Kevin Polidano calls himself the Comic Doctor. Based out in Oshawa, he offers a comic book pressing and cleaning service. When I first met him I was a little skeptical. At the time, I had never heard of him before and was unfamiliar with who he was. However, he turned out to be very personable, very open and easy to talk with so I decided to give him a try. As well, I had a small pile of wrinkled books that I wasn’t quite sure what to do with. These books were not worth sending down to the U.S. but they still had some value so I didn’t want to just give them away because of some water damage. I offered them to the Doctor and recently got them back and… wow! The results were impressive:

Before
Before: Difficult to see the wrinkles here due to the printing.
Before
Before: Turn the book over the rippling is very noticeable.
After
After: After a good press, the book lays flat.
After
After: On the back, only the subtle stain remains.

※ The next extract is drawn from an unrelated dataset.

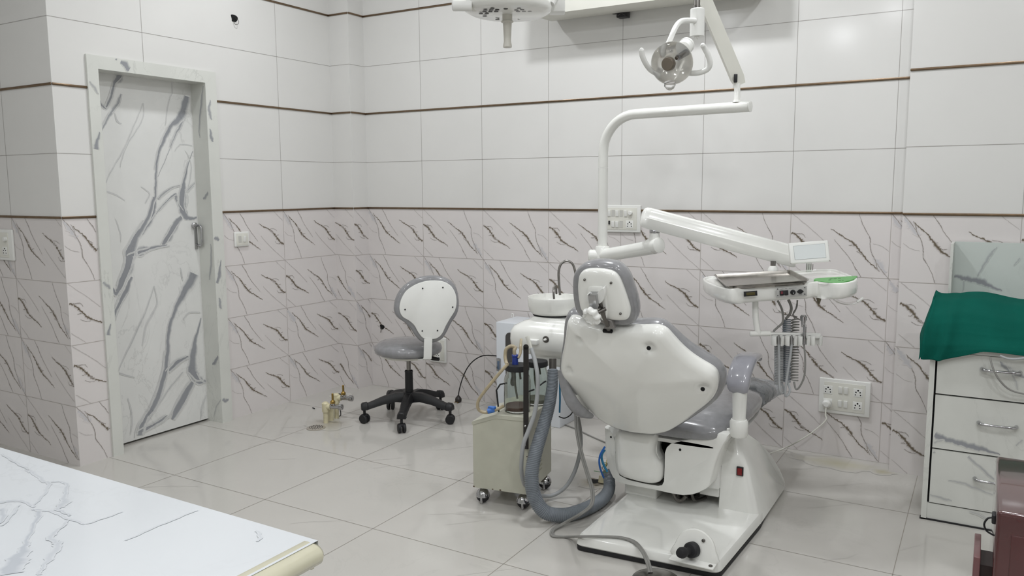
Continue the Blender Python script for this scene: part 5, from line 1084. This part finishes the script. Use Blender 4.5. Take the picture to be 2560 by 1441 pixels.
C_ = [[(200, 290, 5), (230, 305, 14), (260, 320, 6), (340, 380, 10), (372, 390, 9), (350, 460, 6), (290, 530, 7), (250, 580, 6)], [(250, 590, 8), (300, 610, 14), (265, 700, 8), (205, 830, 8), (175, 900, 18), (110, 990, 50), (60, 1090, 70)],
 [(372, 385, 4), (450, 380, 3), (510, 402, 8), (495, 480, 9), (480, 550, 22), (440, 590, 10), (500, 620, 6), (545, 640, 3)], [(-100, 545, 20), (0, 540, 14), (150, 528, 7), (270, 575, 5)], [(270, 600, 4), (400, 610, 3), (500, 655, 4), (650, 705, 4)], [(655, 705, 5), (760, 670, 5), (930, 612, 2)],
 [(290, 1095, 14), (330, 1030, 8), (385, 960, 14), (450, 860, 16), (425, 845, 10), (388, 800, 14), (480, 720, 5), (520, 670, 4)], [(950, 830, 2), (1250, 700, 3), (1500, 600, 2)], [(20, 170, 3), (80, 210, 5), (150, 250, 5), (225, 290, 4)], [(-60, 640, 30), (20, 600, 16), (10, 700, 10)], [(1960, 755, 5), (1985, 800, 6), (1970, 840, 3)], [(150, 560, 4), (90, 640, 4), (20, 720, 5)]]
board_veins(b, C_, cv6, (V((0, 0, cz)), X, Y), CT, Z, wscale=.0003, jit=.006, lo=(tx0, ty0), hi=(tx1-.005, ty1-.005), dark=CV, seed=9, off=.0004)
build('marble_top', b, CTOP, ctr, col=CT)
b = B(); rs = []
for y_ in (ty0, ty1-.012, ty1-.003, ty1): 
    k = {ty1-.003: .8, ty1: .5}.get(y_, 1); rs.append([V((tx1-.012+.034*k*math.cos(a), y_, cz-.0195+.020*k*math.sin(a)) ) for a in [2*math.pi*i/24 for i in range(24)]])
b.rings(rs); b.b2((tx0, ty1-.008, cz-.05), (tx1-.01, ty1-.001, cz-.018)); build('bullnose_edge', b, EDGE, ctr, angle=50)
bx = zp(766, 1392, .70); bxx = bx.x; b = B(); b.b2((tx0+.05, ty0, 0), (tx1-.035, ty1-.045, cz-.022))
for i in range(len(b.v)): b.c[i] = BM
board_veins(b, [[(700, 1441, 3), (715, 1420, 5), (740, 1412, 4), (760, 1400, 2)], [(735, 1441, 3), (750, 1425, 4), (764, 1405, 3)]], lambda x, y: xp(x, y, tx1-.035), (V((tx1-.035, 0, 0)), Y, Z), BM, X, wscale=.0012, lo=(ty0, 0), hi=(ty1-.05, cz-.03), seed=3)
build('counter_body', b, BOARD, ctr, col=BM)
b = B(); b.b2((tx1-.037, ty1-.047, 0), (tx1-.0335, ty1-.0435, cz-.03)); build('dark_corner_seam', b, DARK, ctr)

# ================================================================== RIGHT CABINET WITH DRAWERS
KX0, KX1, KY0, KY1 = -.166, .60, 3.5, 4.02
kb_ = thing('drawer_cabinet', (.22, 3.76, 0), 'marble-laminate drawer cabinet with chrome pulls at the right, green cloth on top', 'cabinet')
ktop = .70
def bboard(name, a, c, veins, fx, fr_o, nrm, parent, seed=1, wscale=.0009, bg=BM, m=BOARD):
    bb = B(); bb.b2(a, c)
    for i in range(len(bb.v)): bb.c[i] = bg
    lo, hi = [min(a[i], c[i]) for i in range(3)], [max(a[i], c[i]) for i in range(3)]
    if veins: board_veins(bb, veins, fx, (fr_o, X, Z), bg, nrm, wscale=wscale, lo=(lo[0]+.001, lo[2]+.001), hi=(hi[0]-.001, hi[2]-.001), seed=seed)
    return build(name, bb, m, parent, col=bg)
bboard('side_panel', (KX0, KY0-.004, .0), (KX0+.019, KY1, ktop+.01), None, None, None, None, kb_)
b = B(); b.b2((KX0+.02, KY0+.015, .02), (KX1, KY1, ktop-.02)); build('dark_carcass', b, DARK, kb_)
bboard('worktop', (KX0-.002, KY0-.012, ktop-.012), (KX1, KY1, ktop+.012), None, None, None, None, kb_)
fo = V((0, KY0, 0)); fxy = lambda x, y: yp(x, y, KY0)
dz = [(.074, .293), (.299, .513), (.519, ktop-.016)]
DV = [[[(2330, 1105+30, 6), (2370, 1112, 3), (2400, 1128, 4), (2440, 1160, 5), (2480, 1195, 4), (2520, 1225, 3)], [(2405, 1130, 4), (2440, 1142, 7), (2480, 1153, 10), (2530, 1172, 8)], [(2370, 1202, 3), (2405, 1208, 5), (2440, 1222, 4), (2490, 1240, 3)], [(2325, 1237, 3), (2360, 1248, 5), (2380, 1252, 3)]],
      [[(2326, 1084, 14), (2345, 1092, 15), (2370, 1101, 9), (2400, 1109, 11), (2430, 1118, 12), (2460, 1125, 10), (2500, 1137, 5)], [(2328, 1112, 3), (2345, 1104, 4), (2362, 1100, 3)], [(2540, 1115, 2), (2556, 1100, 4)]],
      [[(2500, 905, 4), (2520, 925, 8), (2560, 945, 10)], [(2520, 915, 2), (2535, 945, 4), (2545, 975, 3)]]]
hands = [((2440, 1203), (2525, 1214)), ((2452, 1061), (2532, 1072)), ((2461, 926), (2546, 935))]
for i, (z0_, z1_) in enumerate(dz):
    d_ = bboard('drawer', (KX0+.026, KY0, z0_), (KX1-.01, KY0+.016, z1_), DV[i], fxy, fo, -Y, kb_, seed=i+3)
    ha, hc = yp(*hands[i][0], KY0-.025), yp(*hands[i][1], KY0-.025); zz = (ha.z+hc.z)/2
    xa, xb = .012, .135
    b = B(); b.tube([(xa, KY0-.001, zz), (xa+.004, KY0-.018, zz), (xa+.02, KY0-.026, zz), ((xa+xb)/2, KY0-.029, zz), (xb-.02, KY0-.026, zz), (xb-.004, KY0-.018, zz), (xb, KY0-.001, zz)], [.0075, .007, .0055, .0045, .0055, .007, .0075], 12, sub=6); build('pull_handle', b, CHROME, d_)
bboard('plinth', (KX0+.019, KY0+.002, .006), (KX1, KY0+.014, .069), [[(2400, 1272, 2), (2440, 1285, 4), (2470, 1300, 3)]], fxy, fo, -Y, kb_)
b = B(); b.b2((KX0-.004, KY0-.004, 0), (KX1, KY0+.02, .006)); build('bottom_gap', b, RUBBER, kb_)
# low splashback behind the top
zh = 1.085; bgS = srgb('c9d0cb')
hx0 = yp(2376, 700, 3.86).x
bboard('return_panel', (hx0-.006, 3.86, ktop+.01), (hx0+.004, KY1-.002, zh), None, None, None, None, kb_)
bboard('splashback', (hx0+.004, 4.000, ktop+.01), (KX1, 4.016, zh), [[(2386, 690, 12), (2410, 697, 12), (2432, 701, 10), (2455, 706, 14), (2475, 716, 8), (2505, 727, 5)], [(2440, 700, 3), (2450, 680, 4), (2465, 655, 5), (2478, 635, 6), (2492, 618, 3)], [(2411, 700, 3), (2407, 730, 3)], [(2535, 665, 3), (2550, 645, 4)]], lambda x, y: yp(x, y, 4.0), V((0, 4.0, 0)), -Y, kb_, seed=6, bg=bgS)
# green cloth draped over the worktop and down its front
nx, ns = 64, 60; cx0, cx1 = KX0-.03, KX1
rc = random.Random(11)
def cloth_pt(u, v):
    x = cx0+(cx1-cx0)*u; 
    path = [(3.80, ktop+.014), (3.78, ktop+.10), (3.755, ktop+.175), (3.70, ktop+.19), (3.62, ktop+.17), (3.54, ktop+.12), (3.50, ktop+.07), (3.474, ktop+.015), (3.468, ktop-.015), (3.466, ktop-.045)]
    s_ = v*(len(path)-1); i = min(int(s_), len(path)-2); f = s_-i; y = path[i][0]*(1-f)+path[i+1][0]*f; z = path[i][1]*(1-f)+path[i+1][1]*f
    zf = zf_ = ktop+.014; z_path = z
    e = min(1, u/.07); e = e*e*(3-2*e)     # hump falls as a side flap at the left end
    if z > zf: z = zf+(z-zf)*(.25+.75*e) if y > 3.5 else zf+(z-zf)*(.3+.7*e)
    fl = min(1, u/.07); hgt = max(0, z-zf_)/.19 if z > zf_ else 0
    x = cx0 + (u-.07)/.93*(cx1-cx0) + .04*hgt*max(0, 1-u*6) if u > .07 else cx0 - .010*(1-fl) + .04*hgt*(.25+.75*fl)
    x += .004*math.sin(9*v)*(1-u)
    z += .003*math.sin(7*u*3+2*v)*min(1, v*3)+(.012*math.sin(math.pi*min(1, max(0, u-.05)/.4)) if v < .65 else 0) + .004*math.sin(23*u+5*v) + .012*math.exp(-((u-.09+.05*v)/.02)**2)*(v > .25)
    y += -.006*math.sin(18*u+1)*v - .010*math.exp(-((u-.10+.04*v)/.018)**2)
    if v > .7: z += min(.05, max(0, u-.14)*.30)*(v-.7)/.3
    g = .14+.10*(1-v); y -= .016*math.exp(-((u-g)/.016)**2)*min(1, v*4); y += .010*math.exp(-((u-g+.03)/.018)**2)*min(1, v*4)
    y -= .006*math.sin(26*u+7*v)*max(0, .5-abs(v-.6))
    return V((x, y, z))
b = B(); gi = [[b.addv(cloth_pt(i/nx, j/ns)) for i in range(nx+1)] for j in range(ns+1)]
for j in range(ns):
    for i in range(nx): b.f.append([gi[j][i], gi[j][i+1], gi[j+1][i+1], gi[j+1][i]])
co_ = build('green_cloth', b, CLOTH, angle=180); so_ = co_.modifiers.new('thickness', 'SOLIDIFY'); so_.thickness = .002
tag(co_, 'plain green surgical cloth draped over the top of the marble drawer cabinet', 'cloth')
cord('grey_cabinet_cord', [yp(2475, 893, 3.46), yp(2482, 920, 3.45), yp(2498, 950, 3.45), yp(2525, 975, 3.46), yp(2565, 986, 3.47), yp(2600, 985, 3.47)], .0035, CORD, 'grey cord hanging in a curve in front of the top drawer')
cord('white_cabinet_tube', [yp(2500, 890, 3.462), yp(2525, 898, 3.455), yp(2560, 896, 3.46), yp(2600, 888, 3.465)], .0045, CORDL, 'pale tube peeping out below the edge of the green cloth')

# ================================================================== MAROON CABINET AT THE RIGHT EDGE
mz = .60; mo = zp(2491, 1278, mz); mb = zp(2496, 1140, mz)
mx = mo.x+.001
mc = thing('maroon_cabinet', (mx+.25, 2.27, 0), 'glossy maroon metal cabinet in the bottom right corner with a drawer slightly open', 'cabinet')
b = B(); b.b2((mx, mo.y, .02), (mx+.55, mb.y, mz), r=.010, seg=4); mbody = build('cabinet_shell', b, MAROON, mc)
b = B(); b.b2((mx+.03, mo.y-.002, .05), (mx+.52, mo.y+.004, mz-.05), r=.003); build('front_panel', b, MAROON, mbody)
dzt = .47; d0 = zp(2437, 1333, dzt); b = B(); b.b2((d0.x, mo.y+.03, .20), (d0.x+.014, d0.y, dzt), r=.002); dw = build('open_drawer', b, MAROON2, mc)
b = B(); b.b2((d0.x+.014, mo.y+.04, .21), (mx, d0.y-.05, dzt-.02)); build('drawer_box', b, mat('dark_maroon', '241312', .5), dw)
q = zp(2487, 1300, mz-.04); q.x = mx-.004; b = B(); b.box(V((mx-.003, mo.y+.05, mz-.035)), (.01, .03, .022), r=.003); b.tube([V((mx-.006, mo.y+.05, mz-.035)), V((mx-.016, mo.y+.05, mz-.04)), V((mx-.022, mo.y+.05, mz-.055)), V((mx-.016, mo.y+.05, mz-.07)), V((mx-.0, mo.y+.05, mz-.078))], .0022, 8, sub=6); build('cord_loop', b, BLACK, mc)

# ================================================================== CEILING LAMPS
for i, (x, y, e) in enumerate(LAMPS):
    t = thing('ceiling_downlight', (x, y, CEIL), 'round recessed white downlight in the ceiling above the room', 'ceiling light', 'recessed downlights in the ceiling')
    b = B(); b.lathe([(.095, -.001), (.11, -.012), (.11, -.001)], (x, y, CEIL), Z, 32, cap=(False, False)); b.rings([[V((x+r*math.cos(a), y+r*math.sin(a), CEIL+h)) for a in [2*math.pi*k/32 for k in range(32)]] for r, h in ((.11, -.001), (.11, -.012), (.092, -.014), (.09, -.004))], False, False); build('trim_ring', b, PLAST, t)
    b = B(); b.lathe([(.09, -.006), (.09, -.004)], (x, y, CEIL), Z, 32); build('diffuser', b, LED, t)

Adventure into Fear #19 is the 1st appearance of Howard the Duck. I picked up this book under $5 as part of my boxing day haul. After Howard the Duck’s post credit appearance in the Guardians of the Galaxy movie, its value popped and was worth saving. However, it had some ripply waves across the top, most noticeable from the back cover. After the pressing, the waves are still visible but much less pronounced. Good enough to be offered up for sale without shame.

Before
Before: Looks okay from the front.
Before
Before: Turn it over and the ripples are much more visible.
After
After: After the pressing, the cover looks smooth.
After
After: The back is also smooth.

The Incredible Hulk #141 features the first appearance of Doc Samson. I picked up this book in a trade but was unaware of the moisture damage. I had a bit of money into this book so I couldn’t just ignore the wrinkles. After the pressing, the wrinkles were ironed out.

Before
Before: Difficult to see the bend here since it does not break ink.
Before
Before: The bend is more visible from this angle.
After
After: After the pressing, the bottom edge is flattened out.
After
After: The top edge also looks much improved. Too bad there’s no easy way to remove the over spray of distributors ink.

Luke Cage, Hero for Hire #1 is the 1st appearance of Luke Cage, the Power Man. I picked up this book in the same trade deal as the Hulk #141. This book was bent and warped at the bottom but the damage did not break ink. Again, I had some money into this book and with the pending TV series, it was worth trying to save. After the pressing, the bend and warping flattened right out. I can’t even see where the bending had occurred.

Before
Before: My photo’s make the before shots look better than the books actually were.
Before
Before: But this particular book was rough all over.
After
After: After the pressing, both front and back cover was smooth as a babies bottom. This book sold instantly so I had to ask the buyer to send this pic to me.

Batman #200 is an anniversary issue and Neal Adams’ first work on the series. I found this book in the cheapy bins, all crumpled up for under $5. Due to its low grade, everyone before me seemed to have passed on it. After the pressing, it was flat as a pancake and was the most dramatic transformation out of the bunch. It went from what I would consider to be a 2.0 to a solid 4.0… maybe a 5.0. I showed these books to the friend who I traded the Hulk and Luke Cage books with and he made me a cash offer on the spot. Thanks to the pressing, it sold itself.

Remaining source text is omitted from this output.